Me miraba por el rabillo del ojo, trataba de disimular sacudiendo su velo pero estaba claro que mi atuendo no era el más adecuado para la mujer del plumero.
Bien me advirtió Gara Ala a la entrada: quítate esa flor Yanna, así me llamaba, se supone que es la traducción al persa de mi nombre.
-¿Quitarme la flor regalada por un bakhtiari? Ni lo sueñes, me pondré el chador, como mandan las mujeres negras, pero la flor no me la quito.
Hubo suerte en la Mezquita del Viernes de Yazd, el chador que te plantaban encima, a la entrada, aquellas guardianas de las buenas costumbres que rebauticé como “catequistas-cucaracha” no olía como los anteriores, tampoco era negro, era una especie de sábana rasposa de un color que en su día debió ser blanco y con pequeñas florecillas.

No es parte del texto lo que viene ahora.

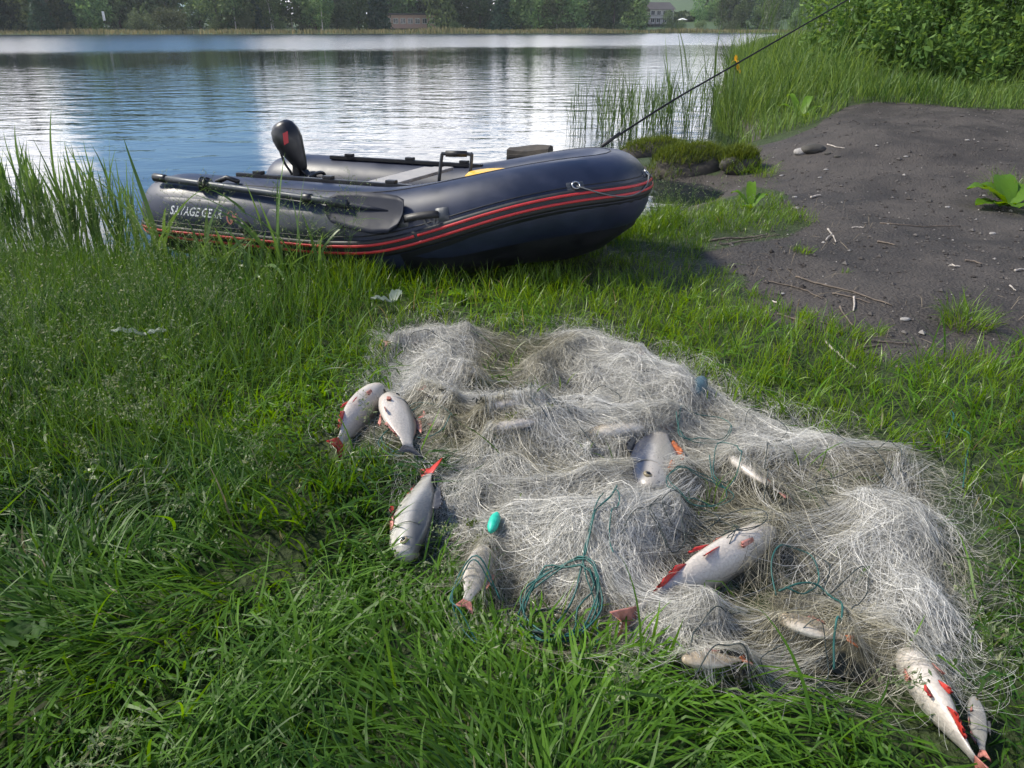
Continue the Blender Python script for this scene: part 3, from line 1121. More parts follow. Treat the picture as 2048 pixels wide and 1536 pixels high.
def blades(P, head, lean, curl, length, width, tint, k=5, taper=0.15, twist=None, floor_fn=None, rng=R, base_w=0.75):
    """grass blades as tapering strips. P (n,3) roots; angles in radians from vertical"""
    n = len(P)
    t = np.linspace(0, 1, k + 1)
    ang = lean[:, None] + curl[:, None] * t[None, :] ** 1.2
    ang = np.clip(ang, 0, 2.3)
    seg = (length / k)[:, None]
    mid_a = (ang[:, 1:] + ang[:, :-1]) / 2
    hor = np.concatenate([np.zeros((n, 1)), np.cumsum(np.sin(mid_a) * seg, 1)], 1)
    ver = np.concatenate([np.zeros((n, 1)), np.cumsum(np.cos(mid_a) * seg, 1)], 1)
    # heading drifts a little along the blade
    hd_ = head[:, None] + (rng.normal(size=(n, 1)) * .35) * t[None, :]
    X = P[:, 0:1] + hor * np.cos(hd_)
    Y = P[:, 1:2] + hor * np.sin(hd_)
    Z = P[:, 2:3] + ver
    if floor_fn is not None:
        fl = floor_fn(X, Y)
        Z = np.maximum(Z, fl + rng.uniform(.004, .05, (n, 1)) * np.minimum(1, t[None, :] * 3))
    tw = rng.normal(size=n) * .5 if twist is None else twist
    wx, wy = -np.sin(head + tw), np.cos(head + tw)
    wz = rng.normal(size=n) * .25
    prof = np.where(t < .35, base_w + (1 - base_w) * t / .35, 1 - (1 - taper * .3) * ((t - .35) / .65) ** 1.6)
    prof[-1] = 0.03
    w = width[:, None] * prof[None, :] * .5
    ctr = np.stack([X, Y, Z], -1)
    side = np.stack([wx, wy, wz], -1)[:, None, :] * w[..., None]
    V = np.stack([ctr - side, ctr + side], 2).reshape(n, (k + 1) * 2, 3)
    b = np.arange(k) * 2
    f = np.stack([b, b + 1, b + 3, b + 2], -1)
    F = (np.arange(n) * (k + 1) * 2)[:, None, None] + f[None]
    return V.reshape(-1, 3), F.reshape(-1, 4), np.repeat(tint, (k + 1) * 2)


class Batch:
    def __init__(s):
        s.V, s.F, s.T, s.n = [], [], [], 0

    def put(s, V, F, T):
        s.V.append(V)
        s.F.append(F + s.n)
        s.T.append(T)
        s.n += len(V)

    def mesh(s, name, smooth=True):
        return fast_mesh(name, np.concatenate(s.V), s.F, {'tint': np.concatenate(s.T)}, smooth)

    def tubes(s, P0, P1, r, tint):
        """thin 3-sided stems"""
        P0, P1 = np.asarray(P0, float), np.asarray(P1, float)
        n = len(P0)
        d = P1 - P0
        d /= np.linalg.norm(d, axis=1)[:, None] + 1e-9
        u = np.cross(d, np.array([.3, .8, .1]))
        u /= np.linalg.norm(u, axis=1)[:, None] + 1e-9
        v = np.cross(d, u)
        r = np.broadcast_to(np.asarray(r, float), (n,))[:, None]
        rings = []
        for P_, k in ((P0, 1.0), (P1, .6)):
            for q in range(3):
                a = q * 2.0944
                rings.append(P_ + (u * math.cos(a) + v * math.sin(a)) * r * k)
        V = np.stack(rings, 1).reshape(-1, 3)
        f = np.array([[0, 1, 4, 3], [1, 2, 5, 4], [2, 0, 3, 5]])
        F = (np.arange(n) * 6)[:, None, None] + f[None]
        s.put(V, F.reshape(-1, 4), np.repeat(np.broadcast_to(tint, (n,)), 6))


# ------------------------------------------------------------------ far shore: trees, houses, reed fringe
def far_pt(px, s=0.0):
    """ground point seen at column px, s metres behind the far waterline"""
    k = (px - 1024) / FPX
    y = 200.0
    for _ in range(30):
        x = k * (y * CT + 1.0 * ST)
        y = 0.5 * y + .5 * (213 + s + 0.33 * x)
    return x, y, gz(x, y)


rt = np.random.default_rng(21)


def trunk_mesh(h, r, rng, lean=0.0, limbs=5):
    mb_ = MB()
    P_ = [(lean * h * u ** 1.5 + .06 * math.sin(5 * u + h), .05 * math.cos(4 * u), h * u) for u in np.linspace(0, 1, 7)]
    mb_.tube(P_, [r * (1.25 if i == 0 else 1 - .12 * i) for i in range(7)], 7)
    for q in range(limbs):
        u = rng.uniform(.35, .9)
        b0 = np.array([lean * h * u ** 1.5, 0, h * u])
        a = rng.uniform(0, 6.28)
        l = h * rng.uniform(.15, .32)
        mb_.tube([b0, b0 + np.array([math.cos(a) * l * .5, math.sin(a) * l * .5, l * .35]), b0 + np.array([math.cos(a) * l, math.sin(a) * l, l * .6])], [r * .4, r * .28, r * .1], 5)
    return mb_.mesh('trunk')


def lobed(h, w, rng, base=0.12, k=11, top=1.0):
    L_ = []
    for _ in range(k):
        u = rng.uniform(base, .95)
        rr_ = w * (1 - (u - .4) ** 2 * 1.6) * .5
        a = rng.uniform(0, 6.28)
        q = rng.uniform(.25, .75) * rr_
        s_ = rng.uniform(.4, .65) * rr_
        L_.append(((q * math.cos(a), q * math.sin(a), u * h), (s_, s_, s_ * rng.uniform(.75, 1.1))))
    return L_


def cone_lobes(h, w, rng):
    L_ = []
    for u in np.linspace(.04, .97, 12):
        r_ = w * .5 * (1.02 - u) + .15
        for a in np.linspace(0, 6.28, 6)[:-1] + rng.uniform(0, 6):
            L_.append(((r_ * .55 * math.cos(a), r_ * .55 * math.sin(a), h * u), (r_ * .55, r_ * .55, h * .06)))
    return L_


PROTO = {}
for kind, (h, w, n, sz, m_, tr_m) in {
        'dark': (15, 9.5, 2300, .80, 'far_dark', 'bark'), 'mid': (14, 9.0, 2300, .78, 'far_mid', 'bark'), 'fir': (16, 7.0, 2200, .75, 'far_fir', 'bark'),
        'birch': (15, 7.0, 1700, .60, 'far_mid', 'birch'), 'willow': (6.5, 10.5, 2600, .55, 'far_pale', 'bark'), 'round': (13, 9.5, 2600, .62, 'far_pale', 'bark')}.items():
    PROTO[kind] = []
    for v in range(3):
        if kind == 'fir':
            lob = cone_lobes(h, w, rt)
        elif kind == 'willow':
            lob = lobed(h, w, rt, base=.12, k=16)
        elif kind == 'birch':
            lob = lobed(h, w, rt, base=.16, k=16)
        else:
            lob = lobed(h, w, rt, base=.04, k=24)
        cm = crown_mesh('crown', lob, n, sz, rt, droop=.25)
        tm = trunk_mesh(h * .8, .16 if kind == 'birch' else .26, rt, lean=rt.uniform(-.05, .05))
        cm.materials.append(M[m_])
        tm.materials.append(M[tr_m])
        PROTO[kind].append((cm, tm))
TREE_LAB = {'dark': 'dark green broadleaf tree in the wooded far shore', 'mid': 'mid green broadleaf tree in the wooded far shore', 'fir': 'blackish conifer in the wooded far shore',
            'birch': 'slim pale trunked birch in the wooded far shore'}
TREE_CAT = {'fir': 'conifer', 'birch': 'birch'}


def far_tree(kind, px, s, scale=1.0, label=None):
    x, y, z = far_pt(px, s)
    cm, tm = PROTO[kind][int(rt.integers(3))]
    if not label and kind in TREE_LAB:
        zone = ('left of the pale rounded willow' if px < 420 else 'between the pale willow and the pinkish house' if px < 770 else 'behind the pinkish house' if px < 890 else
                'between the pinkish house and the hill house' if px < 1290 else 'right of the white hill house')
        lab_ = TREE_LAB[kind].replace('in the wooded far shore', ('in the front row ' if s < 25 else 'in the back row ') + zone)
    else:
        lab_ = label
    t = empty('willow_bush' if kind == 'willow' else 'conifer' if kind == 'fir' else 'birch_tree' if kind == 'birch' else 'broadleaf_tree', (x, y, z - .1), rt.uniform(0, 6.28), lab_,
              'bush' if kind == 'willow' else TREE_CAT.get(kind, 'tree'), None if label else 'trees along the far shore')
    sc_ = scale * rt.uniform(.88, 1.12)
    t.scale = (sc_, sc_, sc_ * rt.uniform(.92, 1.1))
    add('crown', cm, None, t)
    add('trunk', tm, None, t)
    return t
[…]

Pero se me caía continuamente, para evitarlo había que ocupar ambas manos en sujetarlo y de aquellas trazas no se podía hacer absolutamente nada.
Cuando me lo contaron pensé que se trataba de una broma, pero no, ahí estaba ella, con su plumero de colores, dando plumerazos a diestro y siniestro en cuanto alguna mujer enseñaba un mechón de pelo.